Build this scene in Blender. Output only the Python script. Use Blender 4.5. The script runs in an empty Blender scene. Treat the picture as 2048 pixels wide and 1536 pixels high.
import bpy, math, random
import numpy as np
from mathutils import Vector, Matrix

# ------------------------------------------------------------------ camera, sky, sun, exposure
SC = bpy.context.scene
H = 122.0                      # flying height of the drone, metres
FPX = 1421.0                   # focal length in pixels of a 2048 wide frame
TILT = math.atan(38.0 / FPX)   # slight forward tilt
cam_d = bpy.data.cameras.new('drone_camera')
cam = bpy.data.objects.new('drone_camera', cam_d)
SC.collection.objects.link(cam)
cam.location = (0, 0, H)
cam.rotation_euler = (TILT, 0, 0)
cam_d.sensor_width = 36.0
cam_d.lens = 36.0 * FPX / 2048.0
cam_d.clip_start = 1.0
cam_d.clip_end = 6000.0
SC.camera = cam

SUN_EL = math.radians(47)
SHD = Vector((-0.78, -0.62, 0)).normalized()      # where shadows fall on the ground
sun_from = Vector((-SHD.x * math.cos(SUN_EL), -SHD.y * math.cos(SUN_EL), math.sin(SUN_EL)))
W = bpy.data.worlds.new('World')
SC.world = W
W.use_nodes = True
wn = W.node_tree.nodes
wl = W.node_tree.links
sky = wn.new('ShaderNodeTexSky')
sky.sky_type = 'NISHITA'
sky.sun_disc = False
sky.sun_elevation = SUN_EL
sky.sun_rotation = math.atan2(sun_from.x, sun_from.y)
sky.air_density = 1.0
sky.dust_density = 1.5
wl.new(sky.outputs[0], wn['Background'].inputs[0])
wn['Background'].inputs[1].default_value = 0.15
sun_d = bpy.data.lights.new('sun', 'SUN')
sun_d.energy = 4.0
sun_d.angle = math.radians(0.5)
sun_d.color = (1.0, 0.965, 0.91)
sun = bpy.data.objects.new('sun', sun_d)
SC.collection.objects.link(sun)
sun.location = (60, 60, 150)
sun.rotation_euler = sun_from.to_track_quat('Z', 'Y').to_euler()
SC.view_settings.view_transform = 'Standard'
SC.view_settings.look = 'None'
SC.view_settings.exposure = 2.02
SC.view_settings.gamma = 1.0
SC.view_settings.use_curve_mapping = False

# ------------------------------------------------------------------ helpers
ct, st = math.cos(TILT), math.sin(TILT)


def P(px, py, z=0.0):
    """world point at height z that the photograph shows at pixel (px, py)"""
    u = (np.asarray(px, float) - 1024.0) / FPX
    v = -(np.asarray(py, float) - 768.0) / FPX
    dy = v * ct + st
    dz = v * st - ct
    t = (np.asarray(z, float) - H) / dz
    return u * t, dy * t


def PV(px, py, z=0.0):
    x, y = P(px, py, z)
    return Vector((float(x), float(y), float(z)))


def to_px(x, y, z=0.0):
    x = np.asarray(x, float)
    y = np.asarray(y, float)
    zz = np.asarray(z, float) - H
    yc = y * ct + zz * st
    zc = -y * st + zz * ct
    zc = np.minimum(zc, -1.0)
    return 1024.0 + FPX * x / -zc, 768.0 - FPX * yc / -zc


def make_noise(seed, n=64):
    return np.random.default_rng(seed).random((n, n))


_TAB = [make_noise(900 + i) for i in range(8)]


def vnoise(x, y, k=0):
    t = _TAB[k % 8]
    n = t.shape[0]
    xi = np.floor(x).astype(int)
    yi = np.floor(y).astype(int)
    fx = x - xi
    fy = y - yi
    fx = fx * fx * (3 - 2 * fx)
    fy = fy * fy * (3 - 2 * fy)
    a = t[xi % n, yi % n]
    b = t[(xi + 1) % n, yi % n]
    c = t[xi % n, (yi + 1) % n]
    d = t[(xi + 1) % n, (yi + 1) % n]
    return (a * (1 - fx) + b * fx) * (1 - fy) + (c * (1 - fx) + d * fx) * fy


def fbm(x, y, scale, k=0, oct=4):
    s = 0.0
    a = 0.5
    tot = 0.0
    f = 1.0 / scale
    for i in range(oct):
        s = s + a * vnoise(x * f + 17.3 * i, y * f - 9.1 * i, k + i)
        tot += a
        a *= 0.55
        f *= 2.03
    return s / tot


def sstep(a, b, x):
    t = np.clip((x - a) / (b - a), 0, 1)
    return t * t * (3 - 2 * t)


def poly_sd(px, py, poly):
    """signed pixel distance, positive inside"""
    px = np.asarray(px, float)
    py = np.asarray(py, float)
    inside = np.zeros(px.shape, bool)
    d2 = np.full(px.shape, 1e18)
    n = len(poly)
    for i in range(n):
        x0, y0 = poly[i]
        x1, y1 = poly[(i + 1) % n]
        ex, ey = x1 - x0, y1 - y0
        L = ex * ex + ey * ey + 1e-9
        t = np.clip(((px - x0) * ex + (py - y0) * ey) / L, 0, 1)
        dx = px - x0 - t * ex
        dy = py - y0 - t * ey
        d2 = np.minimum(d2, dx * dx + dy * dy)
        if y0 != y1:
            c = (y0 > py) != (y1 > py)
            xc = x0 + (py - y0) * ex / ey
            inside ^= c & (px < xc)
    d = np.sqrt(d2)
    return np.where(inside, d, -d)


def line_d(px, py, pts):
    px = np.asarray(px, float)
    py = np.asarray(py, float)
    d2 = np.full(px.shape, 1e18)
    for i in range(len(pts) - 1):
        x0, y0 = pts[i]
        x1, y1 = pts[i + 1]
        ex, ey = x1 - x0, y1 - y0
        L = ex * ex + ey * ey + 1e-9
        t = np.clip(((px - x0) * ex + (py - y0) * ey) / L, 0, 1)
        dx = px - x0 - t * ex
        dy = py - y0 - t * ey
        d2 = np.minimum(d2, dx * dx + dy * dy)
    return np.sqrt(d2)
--
Problem description: Reproduce, please, the lines of the material from its first line down to the line containing "SC.camera = cam", keeping both ends and nothing beyond them.

Reply:
Build this scene in Blender. Output only the Python script. Use Blender 4.5. The script runs in an empty Blender scene. Treat the picture as 2048 pixels wide and 1536 pixels high.
import bpy, math, random
import numpy as np
from mathutils import Vector, Matrix

# ------------------------------------------------------------------ camera, sky, sun, exposure
SC = bpy.context.scene
H = 122.0                      # flying height of the drone, metres
FPX = 1421.0                   # focal length in pixels of a 2048 wide frame
TILT = math.atan(38.0 / FPX)   # slight forward tilt
cam_d = bpy.data.cameras.new('drone_camera')
cam = bpy.data.objects.new('drone_camera', cam_d)
SC.collection.objects.link(cam)
cam.location = (0, 0, H)
cam.rotation_euler = (TILT, 0, 0)
cam_d.sensor_width = 36.0
cam_d.lens = 36.0 * FPX / 2048.0
cam_d.clip_start = 1.0
cam_d.clip_end = 6000.0
SC.camera = cam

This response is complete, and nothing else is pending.